Kurt Vonnegut, Jr. was born in Indianapolis, Indiana, in 1922, to fourth-generation German-American parents, son and grandson of architects in the Indianapolis firm Vonnegut & Bohm. He graduated from Shortridge High School in Indianapolis, and later attended Butler University in Indianapolis for a short time before transferring to Cornell University, Ithaca, New York, where he studied biochemistry and worked for the student newspaper.
During World War II, Vonnegut fought in the Army, was taken prisoner of war, and was awarded a Purple Heart for having been wounded in the Battle of the Bulge. His war experience, along with the suicide of his mother in 1944 on Mother’s Day, had a profound impact on his work. He is a distinguished author of books such as Breakfast of Champions and Slaughterhouse-Five. After the war, he attended the University of Chicago, Illinois, which eventually awarded him a Master’s degree in 1971 for his novel, Cat’s Cradle. Vonnegut died at the age of eighty-four in New York City from complications resulting from a fall at his home.
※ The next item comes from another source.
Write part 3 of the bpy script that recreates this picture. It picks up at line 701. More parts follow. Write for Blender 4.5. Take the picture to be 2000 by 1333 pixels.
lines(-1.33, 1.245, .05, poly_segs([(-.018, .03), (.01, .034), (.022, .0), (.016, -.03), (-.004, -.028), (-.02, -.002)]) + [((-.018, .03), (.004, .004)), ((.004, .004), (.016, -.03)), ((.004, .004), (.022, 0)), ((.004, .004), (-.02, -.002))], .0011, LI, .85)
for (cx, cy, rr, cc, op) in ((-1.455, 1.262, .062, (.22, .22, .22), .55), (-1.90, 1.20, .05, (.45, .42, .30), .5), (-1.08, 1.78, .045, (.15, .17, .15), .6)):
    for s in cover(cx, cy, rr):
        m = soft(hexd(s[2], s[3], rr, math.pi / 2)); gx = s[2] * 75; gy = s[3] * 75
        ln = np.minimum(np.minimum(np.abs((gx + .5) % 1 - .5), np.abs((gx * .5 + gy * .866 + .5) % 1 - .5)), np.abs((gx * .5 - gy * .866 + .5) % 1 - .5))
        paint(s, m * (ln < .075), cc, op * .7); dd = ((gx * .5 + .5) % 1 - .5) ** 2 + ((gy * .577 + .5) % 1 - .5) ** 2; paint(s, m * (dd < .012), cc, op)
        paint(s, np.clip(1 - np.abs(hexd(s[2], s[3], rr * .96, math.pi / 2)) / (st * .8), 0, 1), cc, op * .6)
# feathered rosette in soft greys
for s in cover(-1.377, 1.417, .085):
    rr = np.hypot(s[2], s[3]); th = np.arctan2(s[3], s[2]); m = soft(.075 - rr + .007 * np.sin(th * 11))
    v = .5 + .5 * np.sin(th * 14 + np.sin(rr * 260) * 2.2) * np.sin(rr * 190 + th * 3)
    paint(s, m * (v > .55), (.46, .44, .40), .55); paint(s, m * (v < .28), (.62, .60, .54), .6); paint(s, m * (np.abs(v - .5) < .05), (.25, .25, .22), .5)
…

Vonnegut’s work as a visual artist began with creating his own illustrations for Slaughterhouse-Five and developed with Breakfast of Champions, which included numerous felt-tip drawings. From 1993 onward, he collaborated with artist Joe Petro III on a range of silkscreen prints. He also created an album cover for the band Phish called Hook Line and Sinker, which is currently on view at the Rock and Roll Hall of Fame. Critic Peter Reed has commented: “Less familiar than the fiction, however, are Vonnegut’s creations in the graphic arts. These reveal the same postmodern heterogeneity, the fantastic and the mundane, sentiment and irony, humor and melancholy.”